Fred Garnett writing from the WikiQuals project, mentions how he has been participating in several MOOCs and working on various open projects for several years. He calls the content-driven MOOCs #edspam which refers to the new range of MOOCs that have emerged after the original connectivist MOOCs. He refers to a discussion where commenters have said that the for students following Coursera MOOCs there is limited navigation opportunities. He reflects on the concept of distributed knowledge:
I don’t see that Connectivism MOOCs are creating distributed knowledge either, although they are distributing new practice and asking new questions about learning. The participants seem to be acting more like Wenger’s’ Technology Stewards within evolving Digital Habitats, (who walk at 45 between hierarchies & networks) revealing new ecologies of learning, or at least new Personal Learning Environments and Personal Learning Networks. It is this networked learning potential that is really exciting in the hype-world that MOOCs currently exist in.

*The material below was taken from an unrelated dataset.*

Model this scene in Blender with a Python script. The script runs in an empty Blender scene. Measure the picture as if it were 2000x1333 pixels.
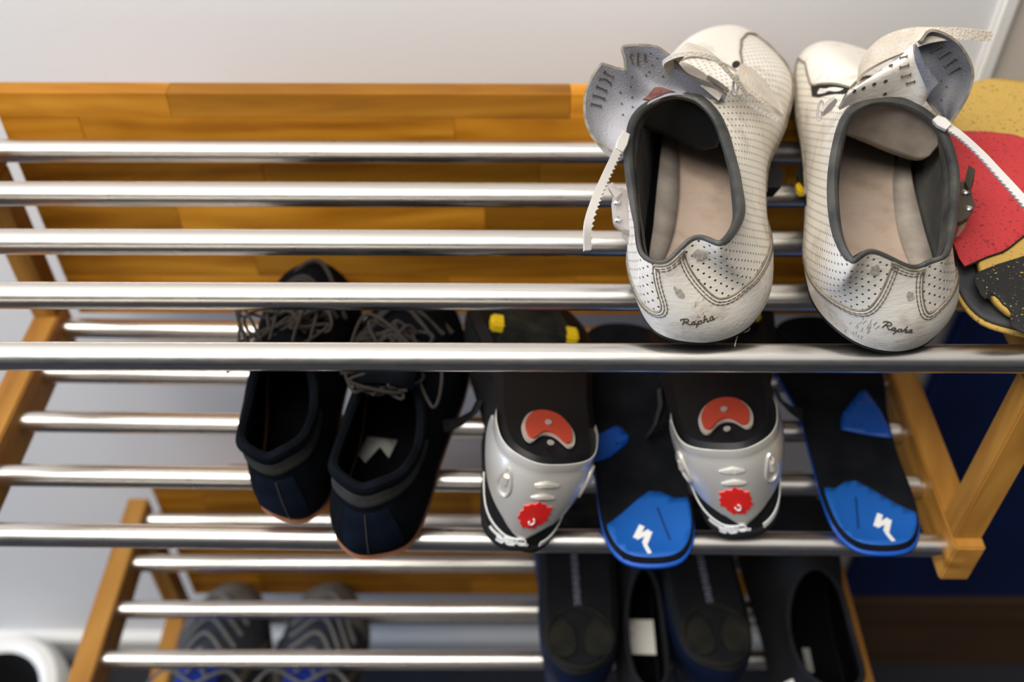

Sadly the MOOC is becoming a box in which institutions are trying to capture this evolving practice so they can sell it; they are trying to build an e-education service delivery model.
He discusses American educational policies and his own experience teaching in the US, reflecting on Open Access Models and Open Scholarship and links to a slideshare he created of a recent discussion on education and what is emerging alongside market influences and makes suggestions for how to create participatory democratic education.